### [EXERCISE DETAILS]
Every line below that holds the string "scene" should be copied out.

%%

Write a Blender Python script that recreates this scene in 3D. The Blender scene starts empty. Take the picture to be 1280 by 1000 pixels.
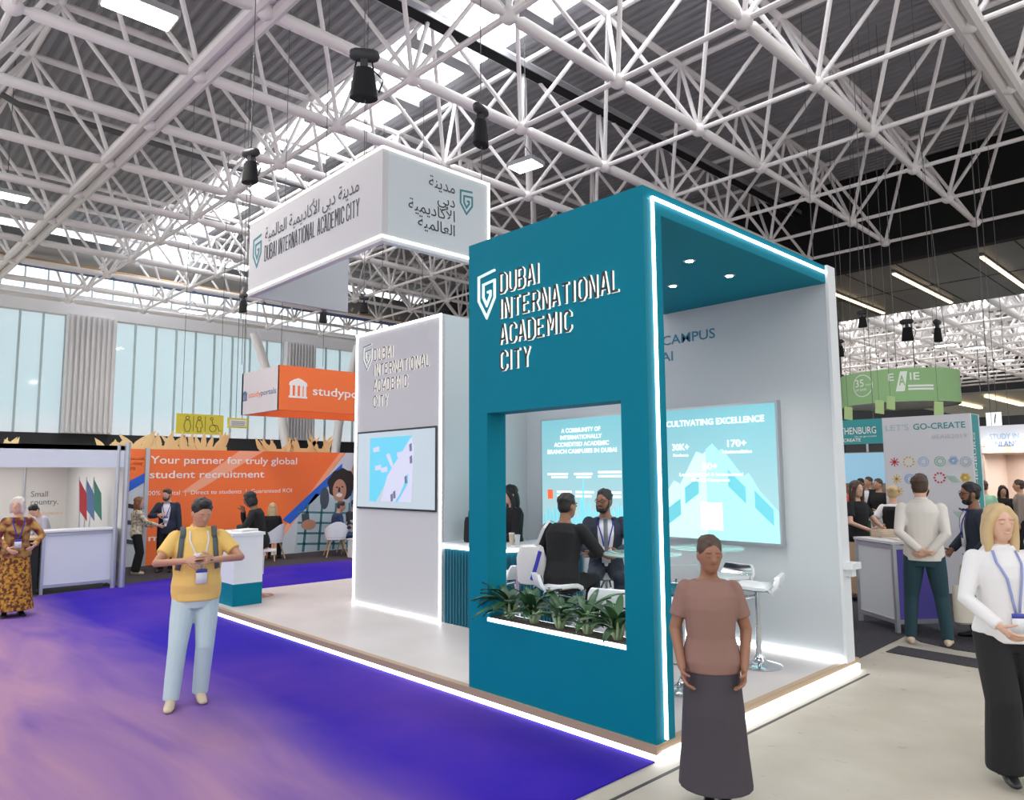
import bpy, bmesh, math, random
from mathutils import Vector, Matrix
from mathutils.bvhtree import BVHTree
random.seed(7)
S = bpy.context.scene
C = S.collection
PI = math.pi

# ------------------------------------------------------------------ camera, sky, light, exposure
CAM_H, FPX, YAW, PITCH, ROLL = 1.88, 914.195, 0.8090, 0.1027, -0.0064
_F = Vector((-math.sin(YAW)*math.cos(PITCH), math.cos(YAW)*math.cos(PITCH), math.sin(PITCH)))
_R0 = Vector((math.cos(YAW), math.sin(YAW), 0)); _U0 = _R0.cross(_F)
_R = _R0*math.cos(ROLL) + _U0*math.sin(ROLL); _U = -_R0*math.sin(ROLL) + _U0*math.cos(ROLL)
cd = bpy.data.cameras.new('camera'); cam = bpy.data.objects.new('camera', cd); C.objects.link(cam)
cam.matrix_world = Matrix(((_R.x, _U.x, -_F.x, 0), (_R.y, _U.y, -_F.y, 0), (_R.z, _U.z, -_F.z, CAM_H), (0, 0, 0, 1)))
cd.sensor_fit = 'HORIZONTAL'; cd.sensor_width = 36; cd.lens = 36*FPX/1280; cd.clip_end = 500
S.camera = cam
S.view_settings.view_transform = 'Standard'; S.view_settings.look = 'None'
S.view_settings.gamma = 1; S.view_settings.exposure = 0.08; S.view_settings.use_curve_mapping = False
S.cycles.max_bounces = 6; S.cycles.diffuse_bounces = 4; S.cycles.glossy_bounces = 3; S.cycles.transparent_max_bounces = 8
S.cycles.use_denoising = True; S.cycles.sample_clamp_indirect = 6

def lin(c):
    return tuple((x/255/12.92 if x/255 <= .04045 else ((x/255+.055)/1.055)**2.4) for x in c)
W = bpy.data.worlds.new('sky'); S.world = W; W.use_nodes = True
nt = W.node_tree; bg = nt.nodes['Background']
tc = nt.nodes.new('ShaderNodeTexCoord'); sx = nt.nodes.new('ShaderNodeSeparateXYZ'); cr = nt.nodes.new('ShaderNodeValToRGB')
nt.links.new(tc.outputs['Generated'], sx.inputs[0]); nt.links.new(sx.outputs['Z'], cr.inputs['Fac']); nt.links.new(cr.outputs['Color'], bg.inputs['Color'])
e = cr.color_ramp.elements
e[0].position = 0.0; e[0].color = (*lin((196, 190, 190)), 1); e[1].position = 1; e[1].color = (1, 1, 1, 1)
for p_, c_ in ((.05, (190, 190, 193)), (.085, (170, 186, 192)), (.17, (174, 190, 195)), (.4, (250, 252, 255))):
    q = e.new(p_); q.color = (*lin(c_), 1)
bg.inputs['Strength'].default_value = 1.7
SKY_PANEL = 7.0      # radiance of the translucent roof lights

def rayd(x, y): return _F + _R*((x-640)/FPX) - _U*((y-500)/FPX)
def at(x, y, X=None, Y=None, Z=None, D=None):
    d = rayd(x, y)
    if X is not None: t = X/d.x
    elif Y is not None: t = Y/d.y
    elif Z is not None: t = (Z-CAM_H)/d.z
    else: t = D
    return Vector((0, 0, CAM_H)) + d*t

# ------------------------------------------------------------------ materials
MATS = {}
def mat(name, col, rough=.6, metal=0, emit=0, spec=.5, lib=True):
    if name in MATS: return MATS[name]
    m = bpy.data.materials.new(name); m.use_nodes = True
    b = m.node_tree.nodes['Principled BSDF']; c = (*lin(col), 1)
    b.inputs['Base Color'].default_value = c; b.inputs['Roughness'].default_value = rough
    b.inputs['Metallic'].default_value = metal; b.inputs['Specular IOR Level'].default_value = spec
    if emit: b.inputs['Emission Color'].default_value = c; b.inputs['Emission Strength'].default_value = emit
    MATS[name] = m; return m
def noisy(name, c1, c2, scale, rough=.7, detail=4, lo=.35, hi=.65, bump=0, stretch=(1, 1, 1), spec=.4):
    m = mat(name, c1, rough, spec=spec); n = m.node_tree; b = n.nodes['Principled BSDF']
    t = n.nodes.new('ShaderNodeTexCoord'); mp = n.nodes.new('ShaderNodeMapping'); mp.inputs['Scale'].default_value = stretch
    x = n.nodes.new('ShaderNodeTexNoise'); x.inputs['Scale'].default_value = scale; x.inputs['Detail'].default_value = detail
    r = n.nodes.new('ShaderNodeValToRGB'); r.color_ramp.elements[0].position = lo; r.color_ramp.elements[1].position = hi
    r.color_ramp.elements[0].color = (*lin(c1), 1); r.color_ramp.elements[1].color = (*lin(c2), 1)
    n.links.new(t.outputs['Object'], mp.inputs[0]); n.links.new(mp.outputs[0], x.inputs['Vector'])
    n.links.new(x.outputs['Fac'], r.inputs['Fac']); n.links.new(r.outputs['Color'], b.inputs['Base Color'])
    if bump:
        k = n.nodes.new('ShaderNodeBump'); k.inputs['Strength'].default_value = bump; k.inputs['Distance'].default_value = .01
        n.links.new(x.outputs['Fac'], k.inputs['Height']); n.links.new(k.outputs[0], b.inputs['Normal'])
    return m
TEAL = mat('teal_paint', (0, 120, 142), .6, spec=.12); TEALD = mat('teal_fluted', (0, 92, 112), .5)
WHITE = mat('white_panel', (226, 228, 230), .55); GREYP = mat('grey_panel', (202, 200, 202), .55)
LED = mat('led_white', (250, 252, 255), .5, emit=5); LEDW = mat('led_warm', (255, 222, 172), .5, emit=4)
STEEL = mat('white_steel', (250, 247, 247), .45); CHROME = mat('chrome', (225, 225, 228), .12, 1)
ALU = mat('aluminium', (200, 203, 208), .35, .7); BLACK = mat('black_fabric', (22, 22, 25), .85)
DARK = mat('dark_letter', (40, 46, 52), .5); GLOW = mat('letter_glow', (255, 250, 240), .5, emit=.6)
DECK = mat('roof_deck', (158, 158, 162), .55); PLASTIC = mat('white_plastic', (236, 236, 238), .25)
WOOD = mat('light_wood', (196, 160, 118), .5); SKYL = mat('roof_light', (250, 252, 255), .5, emit=SKY_PANEL)
LAMP = mat('lamp_diffuser', (255, 248, 225), .5, emit=14); CABLE = mat('cable', (100, 100, 102), .6)
SKIN1 = mat('skin_light', (222, 176, 152), .5); SKIN2 = mat('skin_brown', (150, 104, 80), .5); SKIN3 = mat('skin_tan', (196, 146, 118), .5)
EYEW = mat('eye_white', (235, 232, 228), .3); EYED = mat('eye_dark', (35, 25, 22), .3); LIPS = mat('lips', (170, 88, 84), .5)
OPAQUE_GREEN = mat('leaf_green', (46, 84, 50), .45)
def glass(name, col, alpha):
    m = mat(name, col, .05); b = m.node_tree.nodes['Principled BSDF']
    b.inputs['Alpha'].default_value = alpha; return m
GLASS = glass('table_glass', (190, 235, 228), .45)
WINGLASS = glass('window_glass', (196, 226, 234), .22)

# ------------------------------------------------------------------ mesh helpers
class MB:
    def __init__(s): s.v = []; s.f = []; s.m = []
    def add(s, vs, fs, mi=0):
        o = len(s.v); s.v += [tuple(v) for v in vs]; s.f += [tuple(i+o for i in f) for f in fs]; s.m += [mi]*len(fs); return s
    def box(s, lo, hi, mi=0, rz=0, piv=None):
        x0, y0, z0 = lo; x1, y1, z1 = hi
        vs = [Vector(p) for p in ((x0,y0,z0),(x1,y0,z0),(x1,y1,z0),(x0,y1,z0),(x0,y0,z1),(x1,y0,z1),(x1,y1,z1),(x0,y1,z1))]
        if rz:
            pv = Vector(piv or (0, 0, 0)); R = Matrix.Rotation(rz, 3, 'Z'); vs = [R@(v-pv)+pv for v in vs]
        return s.add(vs, [(0,3,2,1),(4,5,6,7),(0,1,5,4),(1,2,6,5),(2,3,7,6),(3,0,4,7)], mi)
    def tube(s, pts, r, n=8, mi=0, flat=None, ref=None, round_=False):
        """tube along pts; r number / list of numbers / list of (ra, rb) with ref = direction of ra"""
        pts = [Vector(p) for p in pts]; k = len(pts)
        rr = r if isinstance(r, (list, tuple)) else [r]*k
        rr = [(q if isinstance(q, (list, tuple)) else (q, q)) for q in rr]
        if round_:
            d0 = (pts[1]-pts[0]).normalized(); d1 = (pts[-1]-pts[-2]).normalized()
            a, b = rr[0], rr[-1]; P = []; Q = []
            for ang in (75, 45): 
                c_ = math.cos(math.radians(ang)); s_ = math.sin(math.radians(ang))
                P.append(pts[0]-d0*min(a)*s_); Q.append((a[0]*c_, a[1]*c_))
            P += pts; Q += rr
            for ang in (45, 75):
                c_ = math.cos(math.radians(ang)); s_ = math.sin(math.radians(ang))
                P.append(pts[-1]+d1*min(b)*s_); Q.append((b[0]*c_, b[1]*c_))
            pts, rr, k = P, Q, len(P)
        vs = []; up = Vector(ref) if ref is not None else None
        for i in range(k):
            d = (pts[min(i+1, k-1)]-pts[max(i-1, 0)]).normalized()
            if up is None:
                up = Vector((0, 0, 1)) if abs(d.z) < .9 else Vector((1, 0, 0))
            a = (up-d*up.dot(d))
            a = a.normalized() if a.length > 1e-6 else d.orthogonal().normalized()
            b = d.cross(a)
            if ref is None: up = a
            for j in range(n):
                t = 2*PI*j/n; vs.append(pts[i]+a*(rr[i][0]*math.cos(t))+b*(rr[i][1]*math.sin(t)))
        fs = [(i*n+j, i*n+(j+1) % n, (i+1)*n+(j+1) % n, (i+1)*n+j) for i in range(k-1) for j in range(n)]
        fs += [tuple(range(n-1, -1, -1)), tuple((k-1)*n+j for j in range(n))]
        return s.add(vs, fs, mi)
    def rings(s, rs, n=16, mi=0, M=None):
        """rs: (z, rx, ry, yoff) rings, closed"""
        vs = []
        for q in rs:
            z, rx, ry = q[:3]; yo = q[3] if len(q) > 3 else 0
            for j in range(n):
                t = 2*PI*j/n; vs.append(Vector((rx*math.cos(t), yo+ry*math.sin(t), z)))
        if M: vs = [M(v) for v in vs]
        k = len(rs)
        fs = [(i*n+j, i*n+(j+1) % n, (i+1)*n+(j+1) % n, (i+1)*n+j) for i in range(k-1) for j in range(n)]
        fs += [tuple(range(n-1, -1, -1)), tuple((k-1)*n+j for j in range(n))]
        return s.add(vs, fs, mi)
    def lathe(s, prof, n=24, mi=0, c=(0, 0, 0)):
        return s.rings([(z+c[2], r, r) for r, z in prof], n, mi, (lambda v: Vector((v.x+c[0], v.y+c[1], v.z))))
    def ell(s, c, r, mi=0, nu=14, nv=9, R=None):
        c = Vector(c); vs = []
        for i in range(1, nv):
            p = -PI/2+PI*i/nv
            for j in range(nu):
                t = 2*PI*j/nu; v = Vector((r[0]*math.cos(p)*math.cos(t), r[1]*math.cos(p)*math.sin(t), r[2]*math.sin(p)))
                vs.append(c+(R@v if R else v))
        b = Vector((0, 0, -r[2])); t_ = Vector((0, 0, r[2])); vs += [c+(R@b if R else b), c+(R@t_ if R else t_)]
        m = (nv-1)*nu
        fs = [(i*nu+j, i*nu+(j+1) % nu, (i+1)*nu+(j+1) % nu, (i+1)*nu+j) for i in range(nv-2) for j in range(nu)]
        fs += [(m, (j+1) % nu, j) for j in range(nu)] + [(m+1, (nv-2)*nu+j, (nv-2)*nu+(j+1) % nu) for j in range(nu)]
        return s.add(vs, fs, mi)
    def prism(s, poly, P, u, v, t, mi=0, mside=None):
        """polygon (2d) on plane P,u,v pushed out t along u x v"""
        P, u, v = Vector(P), Vector(u), Vector(v); n = u.cross(v).normalized(); k = len(poly)
        vs = [P+u*a+v*b for a, b in poly]+[P+u*a+v*b+n*t for a, b in poly]
        s.add(vs, [tuple(range(k-1, -1, -1)), tuple(range(k, 2*k))], mi)
        o = len(s.v)-2*k; sd = [(o+i, o+(i+1) % k, o+k+(i+1) % k, o+k+i) for i in range(k)]
        s.f += sd; s.m += [mi if mside is None else mside]*k; return s
    def stroke(s, pl, w, P, u, v, t, mi=0, mside=1, closed=False):
        P, u, v = Vector(P), Vector(u), Vector(v); n = u.cross(v).normalized()
        p = [Vector(q) for q in pl]; k = len(p); L = []; Rr = []
        for i in range(k):
            a = p[i]-p[i-1] if (i > 0 or closed) else p[1]-p[0]
            b = p[(i+1) % k]-p[i] if (i < k-1 or closed) else p[i]-p[i-1]
            a = a.normalized(); b = b.normalized(); na = Vector((-a.y, a.x)); nb = Vector((-b.y, b.x))
            mm = na+nb; mm = mm.normalized() if mm.length > 1e-6 else na
            q = mm*(w/2/max(.4, mm.dot(na))); L.append(p[i]+q); Rr.append(p[i]-q)
        seg = k if closed else k-1; vs = []
        for q in L+Rr: vs.append(P+u*q.x+v*q.y)
        for q in L+Rr: vs.append(P+u*q.x+v*q.y+n*t)
        o = len(s.v); s.v += [tuple(q) for q in vs]
        for i in range(seg):
            j = (i+1) % k
            s.f.append((o+2*k+i, o+2*k+k+i, o+2*k+k+j, o+2*k+j)); s.m.append(mi)
            s.f.append((o+i, o+2*k+i, o+2*k+j, o+j)); s.m.append(mside)
            s.f.append((o+k+i, o+k+j, o+3*k+j, o+3*k+i)); s.m.append(mside)
        if not closed:
            for i in (0, k-1): s.f.append((o+i, o+k+i, o+3*k+i, o+2*k+i)); s.m.append(mside)
        return s
    def mesh(s, name, mats):
        me = bpy.data.meshes.new(name); me.from_pydata(s.v, [], s.f)
        for m in (mats if isinstance(mats, (list, tuple)) else [mats]): me.materials.append(m)
        me.polygons.foreach_set('material_index', s.m); me.update(); return me
    def build(s, name, mats, parent=None, loc=None, rz=0, smooth=False, bevel=0):
        me = s.mesh(name, mats)
        if smooth:
            try: me.shade_smooth()
            except Exception: pass
            try: me.set_sharp_from_angle(angle=math.radians(40))
            except Exception: pass
        o = bpy.data.objects.new(name, me); C.objects.link(o)
        if loc is not None: o.location = loc
        o.rotation_euler.z = rz
        if parent is not None: o.parent = parent
        if bevel:
            b = o.modifiers.new('bevel', 'BEVEL'); b.width = bevel; b.segments = 2; b.limit_method = 'ANGLE'
        return o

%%

### [TASK ANSWER]
Write a Blender Python script that recreates this scene in 3D. The Blender scene starts empty. Take the picture to be 1280 by 1000 pixels.
S = bpy.context.scene